Not for the first time. Those who know me well will recognize the below pattern of over-commitment.

All of my contracting side-hustles sprung to life in November. (Yay for paying work, but I didn’t expect them all to pan out, or to happen at once!) I am still updating the blog once a week too. So I thought to myself, why not also do NaNoWriMo, and add writing 2K words of fiction a day to this lovely month that already runneth over?

Photo by Nathan Dumlao / Unsplash

NaNoWriMo

NaNoWriMo stands for National Novel Writing Month, with the goal of writing a 50K word novel during November. The concept here is just getting the words out and worrying about quality only when you revise later. This makes sense as we all know the magic of our writing happens in the editing, but you need to get words on paper first.

Personal Contracts Matter

As ridiculous as this sounds, I think NaNoWriMo will be a saving grace for me during this busy month. I was worried that my writing would decline in the face of so much teaching, course redesign, interprofessional education consulting, and Quality Improvement work. All of these projects carry a heavy cognitive load, and I foresaw being too tapped out to write.

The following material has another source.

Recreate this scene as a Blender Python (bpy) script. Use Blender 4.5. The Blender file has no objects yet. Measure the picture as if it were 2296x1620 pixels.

Luckily, I did a well known Amy Hack, which is to make a measurable commitment to writing in November through the NaNoWriMo website, and now it’s ride or die. The below run chart will be my motivating force in a way little else could be. So Yay! Writing for November is saved.

My NaNoWriMo Chart as of 11/4/2019

Seep Expansion

For NaNoWriMo, I am turning my short story, Seep, into a novel. This is the story of Marta, a young woman who can see the dead, who, in turn, want to devour her. She uses her harp to lull the specters into eternal sleep. Let’s grow this little story from 4,000 words to 50,000 in one month.